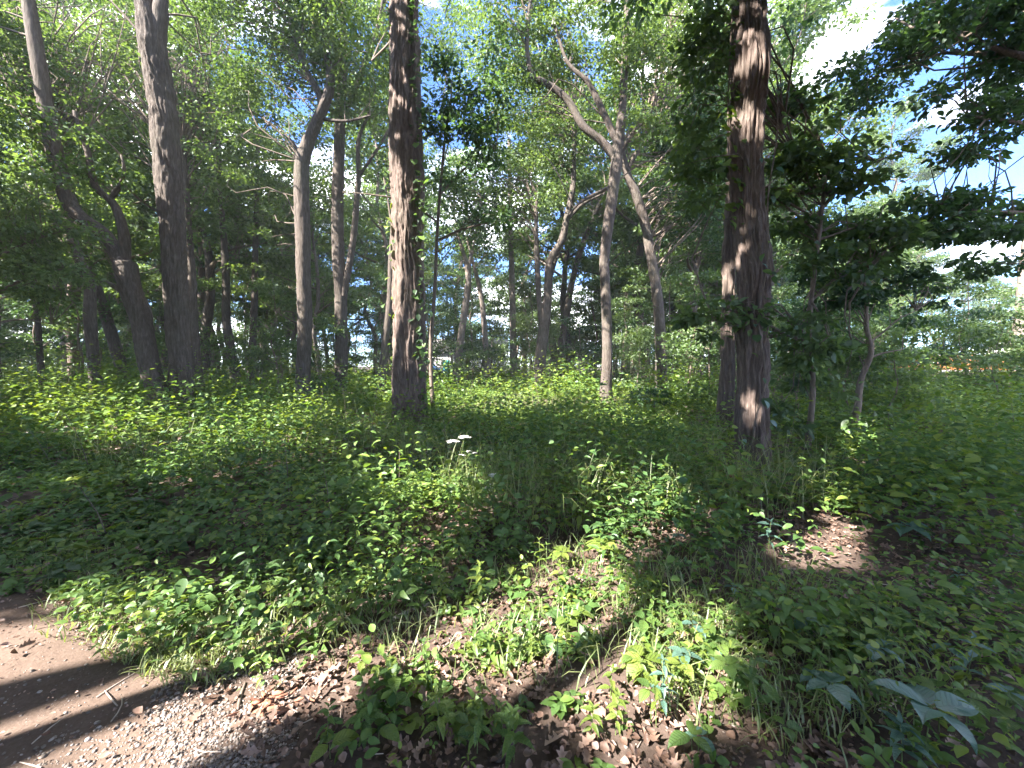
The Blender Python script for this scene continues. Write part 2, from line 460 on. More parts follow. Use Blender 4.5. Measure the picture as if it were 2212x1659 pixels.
# ------------------------------------------------------------------ sunny spots: shafts kept free of leaves
SHAFTS = []
def spot(px, py, r, Y=None):
    if Y is None:                                            # aim at the tops of the plants there
        d = ray(px, py); P = on_ground(px, py); hh = .05 + .28 * float(smooth(2.2, 4.5, P[1]))
        P = np.array([0, 0, CAM_H]) + d * ((CAM_H - hh) / -d[2])
    else: P = at(px, py, Y)
    SHAFTS.append((P, r * (1.35 if P[1] < 9 else 1.9) + .06 if Y is None else r))
for a in [(60, 1330, .30), (140, 1420, .30), (300, 1380, .34), (90, 1530, .26), (330, 1560, .22), (480, 1560, .20), (560, 1500, .18), (30, 1445, .26), (420, 1330, .2), (360, 1400, .22), (1250, 1320, .24), (1120, 1240, .16), (1000, 1330, .14), (230, 1640, .16),
          (1180, 1300, .30), (1080, 1370, .24), (1260, 1240, .22), (1180, 1390, .22), (1330, 1390, .18), (1000, 1430, .16), (900, 1400, .14), (1120, 1470, .16), (1400, 1420, .14),
          (1250, 1480, .2), (1450, 1470, .16), (1550, 1470, .14), (1350, 1330, .22), (1480, 1420, .15), (1600, 1330, .08), (1650, 1430, .07), (1220, 1170, .22), (1290, 1120, .20), (1730, 1160, .17), (1770, 1120, .15), (1790, 1060, .20), (1860, 960, .22), (1600, 1600, .09), (1610, 1640, .09), (1380, 1060, .35), (920, 1010, .45), (980, 1040, .3), (860, 1120, .2),
          (1380, 905, .6), (1180, 880, .9), (1030, 870, 1.0), (1280, 850, 1.2), (1100, 850, 1.5), (600, 960, .4), (470, 930, .5), (300, 930, .5), (200, 900, .5), (400, 990, .25), (700, 900, .5), (520, 1240, .1), (600, 1290, .13), (800, 1250, .15), (700, 1350, .12), (900, 1200, .12)]:
    spot(*a)
for px, py, r, Yd in [(1640, 860, .16, 5.9), (1645, 900, .14, 5.9), (1620, 260, .22, 5.9), (1625, 180, .18, 5.9), (990, 960, .3, 5.0), (1062, 1045, .2, 4.1), (1600, 420, .12, 5.9), (1640, 300, .18, 5.9), (1605, 980, .1, 5.9),
                      (870, 640, .35, 9.4), (870, 700, .32, 9.4), (872, 770, .3, 9.4), (870, 590, .25, 9.4), (875, 830, .18, 9.4),
                      (1308, 840, .4, 15), (1308, 700, .3, 15), (1310, 600, .25, 15), (1340, 180, .5, 15), (1285, 215, .4, 15), (1350, 70, .5, 15), (1410, 560, .4, 17), (1398, 500, .3, 17),
                      (655, 780, .25, 14), (655, 700, .2, 14), (732, 500, .3, 18), (985, 750, .5, 24), (1047, 720, .6, 25), (1108, 740, .6, 26), (205, 860, .3, 13), (160, 770, .4, 20), (250, 720, .4, 18), (370, 640, .25, 11), (385, 860, .2, 11)]:
    spot(px, py, r, Yd)
SP = np.array([s[0] for s in SHAFTS]); SR = np.array([s[1] for s in SHAFTS])
def lit_ok(P, margin=0.0):
    """True for the leaves that do not stand in a sun shaft"""
    P = np.asarray(P, float); keep = np.ones(len(P), bool)
    for p, r in zip(SP, SR):
        d = P - p; t = d @ S
        q = ((d - t[:, None] * S) ** 2).sum(1)
        keep &= ~((q < (r + margin) ** 2) & (t > .5))
    return keep

def shaft_free(x, y, H, rad):
    ax = np.stack([np.full(8, x), np.full(8, y), np.linspace(.15, 1, 8) * H], -1)
    for p, r in zip(SP, SR):
        d = ax - p; t = d @ S
        if ((((d - t[:, None] * S) ** 2).sum(1) < (r + rad) ** 2) & (t > 0)).any(): return False
    return True

# ------------------------------------------------------------------ trees
def clump_cloud(cent, rad, per, size, flat=.42, droop=.25, seed=0, rg=rng, aspect=.58):
    cent = np.asarray(cent, float); K = len(cent)
    n = np.maximum(3, (per * np.ones(K) * np.clip(np.asarray(rad) / np.mean(rad), .4, 2) ** 2).astype(int))
    idx = np.repeat(np.arange(K), n); N = len(idx)
    o = rg.normal(size=(N, 3)); o *= (rg.random(N) ** .45 / np.maximum(np.linalg.norm(o, axis=1), 1e-6))[:, None]
    o[:, 2] *= flat
    P = cent[idx] + o * np.asarray(rad)[idx][:, None]
    ax = o * [1, 1, .3] + rg.normal(size=(N, 3)) * .45; ax[:, 2] -= droop
    nr = np.array([0, 0, 1.0]) + rg.normal(size=(N, 3)) * .55
    L = size * rg.uniform(.65, 1.25, N)
    ct = rg.uniform(.25, .75, K)
    t = np.clip(ct[idx] + rg.normal(0, .16, N), 0, 1)
    return P, ax, nr, L, L * aspect * rg.uniform(.85, 1.15, N), t

def grow(skel, cents, mb, rg, r0=.03, sides=4, sag=.15):
    """twigs from the nearest lower skeleton point out to each clump"""
    skel = np.asarray(skel)
    for c in cents:
        d = np.linalg.norm(skel - c, axis=1) + np.where(skel[:, 2] > c[2] - .1, 2.0, 0)
        d = d * (1 + rg.random(len(d)) * .9) + rg.random(len(d)) * .5
        a = skel[np.argmin(d)]
        ln = np.linalg.norm(c - a)
        if ln < .15: continue
        m = a + (c - a) * .4 + rg.normal(size=3) * ln * .10 + [0, 0, ln * sag]; m2 = a + (c - a) * .72 + rg.normal(size=3) * ln * .09 + [0, 0, ln * sag * .6]; th = r0 * .75 * min(1.6, .35 + ln * .3)
        mb.add(*tube([a, m, m2, c], [th, th * .65, th * .4, .004], sides, max(.3, ln / 5), cap=False))

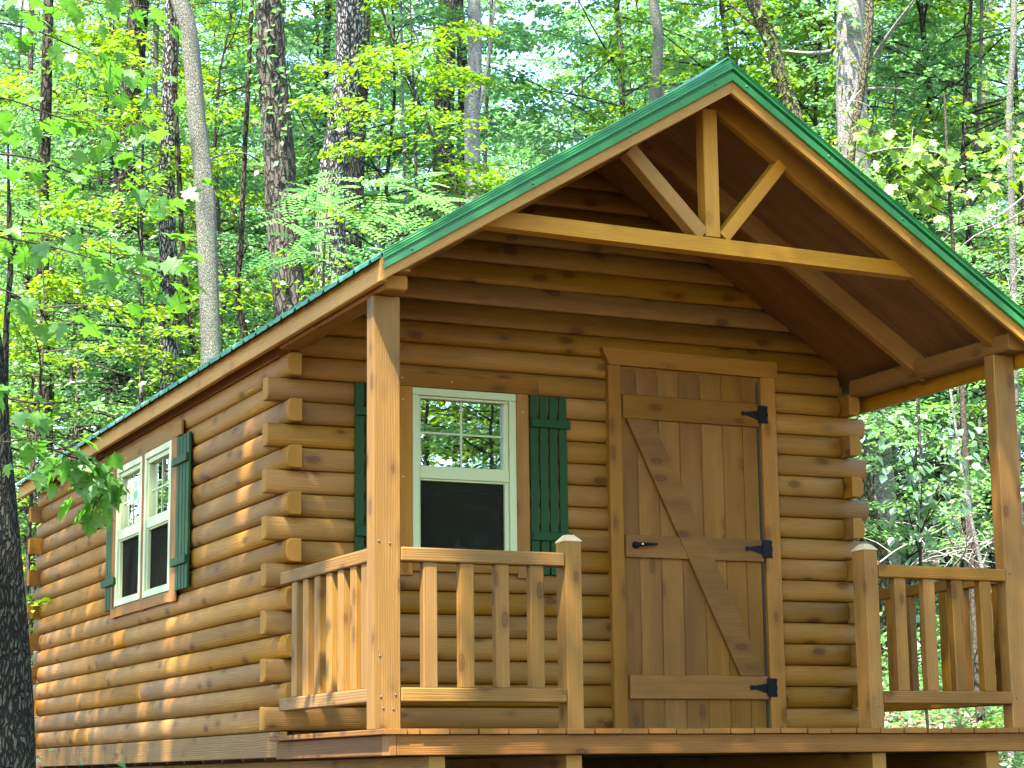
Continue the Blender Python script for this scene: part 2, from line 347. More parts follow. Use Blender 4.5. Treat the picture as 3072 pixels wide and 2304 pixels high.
# ------------------------------------------------------------------ the cabin
PW, H, Z0, RL = 1.584, .1345, .032, 7.94          # front wall crest, course height, first joint, rear wall crest
XL, XR = .055, 3.985                               # side wall crests
XC, ZAP, SL, SR = 2.013, 3.449, .603, .652         # roof apex (underside of rake board) and slopes
YF, YB = -.25, 8.30
def rake(x, off=0):                                # underside of rake board at x, raised by off measured vertically
    if x < XC: return ZAP - SL*(XC-x) + off*(1-.21*(XC-x)/2.06)
    return ZAP - SR*(x-XC) + off
cabin = link('log_cabin', None, None, (2.0, 3.0, -.13), label='small honey-stained log cabin with green metal roof and covered front porch', cat='cabin')
PROF = [(.090, 0.0), (.040, 0.0)] + [(.034*(1-(1-abs(2*v-1)**2.2)**(1/2.2)), v) for v in (.015, .05, .11, .2, .32, .44, .56, .68, .8, .89, .95, .985)] + [(.040, 1.0), (.090, 1.0)]
def add_log(a0, a1, z, side, crest, e0=None, e1=None, h=H):
    """a log of the wall; side F/L/R/B; a0..a1 along the wall; e0/e1 give the end at a height (gable cuts)"""
    c = (a0+a1)/2; hz = h-.0015; n = len(PROF)
    fl = {'F': 1, 'B': -1, 'L': -1, 'R': 1}[side]
    vs = []
    for end, fn, sg in ((a0, e0, 1), (a0, e0, 0), (a1, e1, 0), (a1, e1, -1)):
        for d, v in PROF:                              # outermost rings a little smaller: eased end arrises
            ch = .006 if sg else 0; d2 = d+ch if d < .06 else d; v2 = .5+(v-.5)*(1-.07*bool(sg))
            zz = z + v*hz; a = fn(zz) if fn else end
            if not sg: a += .006 if end == a0 and fn is e0 else -.006
            vs.append(((a-c)*fl, d2, v2*hz-hz/2))
    fs = [(r_*n+k, r_*n+(k+1) % n, r_*n+(k+1) % n+n, r_*n+k+n) for r_ in range(3) for k in range(n)] + [tuple(range(n-1, -1, -1)), tuple(range(3*n, 4*n))]
    if fl < 0: fs = [tuple(reversed(f)) for f in fs]
    me = mesh('log', vs, fs, [LOG, END[LOG.name]], midx=([1]*n+[0]*n+[1]*n)+[1, 1])
    sm = [False]*n + [True]*n + [False]*n + [False, False]; sm[n] = sm[2*n-1] = sm[2*n-2] = False; me.polygons.foreach_set('use_smooth', sm)
    q = {'F': QX, 'B': Quaternion((0, 0, 1), PI), 'L': QYn, 'R': QY}[side]
    loc = {'F': (c, crest, z+hz/2), 'B': (c, crest, z+hz/2), 'L': (crest, c, z+hz/2), 'R': (crest, c, z+hz/2)}[side]
    return link('log', me, cabin, loc, q)
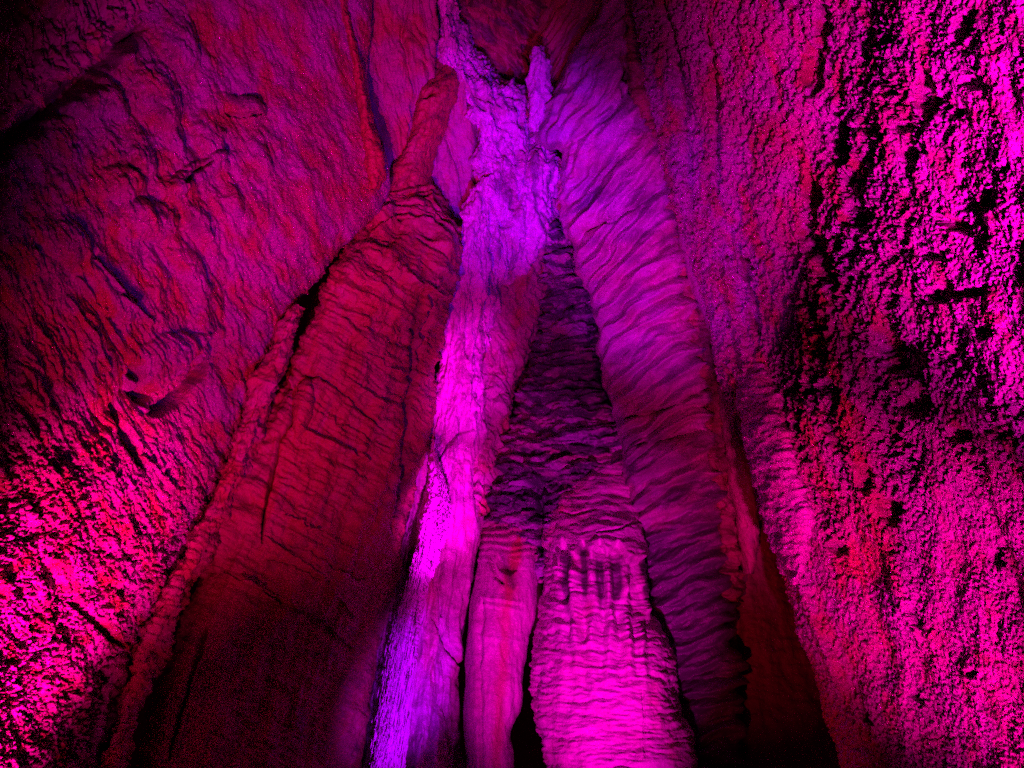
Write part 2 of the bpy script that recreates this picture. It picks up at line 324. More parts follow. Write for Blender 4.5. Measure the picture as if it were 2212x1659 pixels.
def f_right(q, x, t):
    X, Y = q[0], q[1]
    w_ = warp(q, 14, 60, 80)
    d = .24 * fbm(q, 420, 170, 74, 3, 21) + .12 * fbm(w_, 130, 50, 74, 3, 22)
    # 0..1: how deep the pits are
    deep = ss(X + .25 * (Y - 800), 1620, 1800)
    flat = ss(X - .10 * Y, 1870, 1980) * (1 - .5 * ss(fbm(q, 150, 90, 80, 3, 28), -.1, .3))
    cr = fbm(w_, 30, 13, 110, 5, 23, .66) + .75 * fbm(q, 170, 60, 84, 4, 24) + .22 * flat * ss(Y, 1700, 1000) + .5 * ss(Y + .4 * (X - 1900), 1000, 1400) + .17 - .16 * ss(X, 1640, 1720) * ss(X + .25 * Y, 2110, 1960) * ss(Y, 1000, 600)
    c2 = fbm(w_, 10, 6, 60, 3, 25, .65)
    fine = fbm(q, 8, 3.5, 62, 2, 26)
    strength = .45 + .75 * deep * ss(Y, 1750, 1250) + .12
    d = d + strength * (1 - .55 * ss(Y, 850, 1250)) * ((.13 + .17 * deep) * ss(cr, -.22, .08) + .09 * ss(cr + .5 * c2, .05, .4)) + .08 * c2 * (1 - .4 * flat) + .03 * fine
    for k, (a, b, c, e, g) in enumerate(PITS): d = d - bump(q, a, b, c * 1.1, e, g, .26 + .12 * (c * e > 600), .5, 20, k)
    # upright hollow and folds running down from the top
    d = d + line(q, [(1600, 540), (1612, 590), (1632, 650), (1640, 740)], 5, -.35, 4, seed=82)
    d = d + line(q, [(1440, 0), (1475, 160), (1485, 330), (1500, 500)], 12, -.2, 6, seed=83) + line(q, [(1530, 60), (1552, 200), (1560, 420)], 10, -.16, 8, seed=84)
    d = d + line(q, [(1765, 560), (1800, 660), (1850, 850), (1900, 1040), (1960, 1240), (2010, 1380)], 30, .10, 8, 60, seed=85) + line(q, [(1730, 1160), (1755, 1250), (1790, 1370), (1830, 1490)], 14, .14, 8, seed=86)
    d = d + line(q, [(1575, 560), (1600, 700), (1620, 820)], 14, .12, 8, seed=87)
    return d
def s_right(q, D):
    X, Y = q[0], q[1]
    r = .8 * ss(fbm(q, 120, 40, 76, 4, 41), -.05, .35) + .6 * line(q, [(1765, 560), (1850, 850), (1960, 1240)], 34, 1, 8, seed=85)
    g = .4 * ss(fbm(q, 140, 50, 76, 4, 43), .1, .5)
    return r, g, .55 * ss(X, 1850, 2150) * ss(fbm(q, 50, 40, 0, 3, 44), -.4, .2)
form('cave_wall_right', [(1372, -420, 2700, -420, 11.6, 7.6), (1380, -100, 2700, -100, 11.4, 7.0), (1402, 120, 2700, 120, 11.2, 6.6), (1436, 300, 2700, 300, 11.0, 6.3), (1464, 420, 2700, 440, 10.8, 6.1), (1500, 570, 2700, 600, 10.6, 5.9), (1535, 700, 2700, 760, 10.4, 5.7), (1572, 850, 2700, 920, 10.2, 5.5), (1632, 975, 2700, 1050, 10.0, 5.4), (1690, 1110, 2700, 1180, 9.8, 5.2), (1728, 1232, 2700, 1290, 9.6, 5.1), (1750, 1350, 2700, 1400, 9.4, 5.0), (1790, 1520, 2700, 1560, 9.2, 4.9), (1838, 1670, 2700, 1700, 9.0, 4.8), (1930, 1980, 2700, 2000, 8.6, 4.6)],
     M['crust'], f_right, bulge=.5, back=.8, p=4.5, lean=1.6, kind='structure', stain_shade=s_right)

# --- recessed magenta panel of the left wall, behind the pillars
def f_panel(q, x, t):
    w_ = warp(q, 20, 90)
    return .18 * fbm(w_, 190, 50, 82, 4, 17) + .05 * fbm(w_, 60, 16, 80, 4, 18, .5, 'b') + line(q, [(880, 0), (868, 80), (900, 200), (880, 330)], 6, -.1, 6)
form('cave_wall_recess', [(650, -420, 960, -420, 12.6, 12.6), (690, 0, 948, 0, 12.2, 12.3), (700, 120, 944, 120, 12, 12.1), (700, 260, 915, 260, 11.8, 12), (700, 400, 880, 400, 11.6, 11.8), (690, 520, 840, 520, 11.5, 11.6)],
     M['wall'], f_panel, bulge=.35, back=.5, p=3, kind='structure', stain_shade=lambda q, D: (.8 * ss(fbm(q, 110, 60, 80, 4, 35), -.1, .35), .3 * ss(fbm(q, 90, 40, 80, 4, 36), .1, .5), 0))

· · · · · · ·

- [Requirements]: Sift through the entries and copy every line with "that".

- [Task output]:
    """True for the leaves that do not stand in a sun shaft"""
Write part 2 of the bpy script that recreates this picture. It picks up at line 324. More parts follow. Write for Blender 4.5. Measure the picture as if it were 2212x1659 pixels.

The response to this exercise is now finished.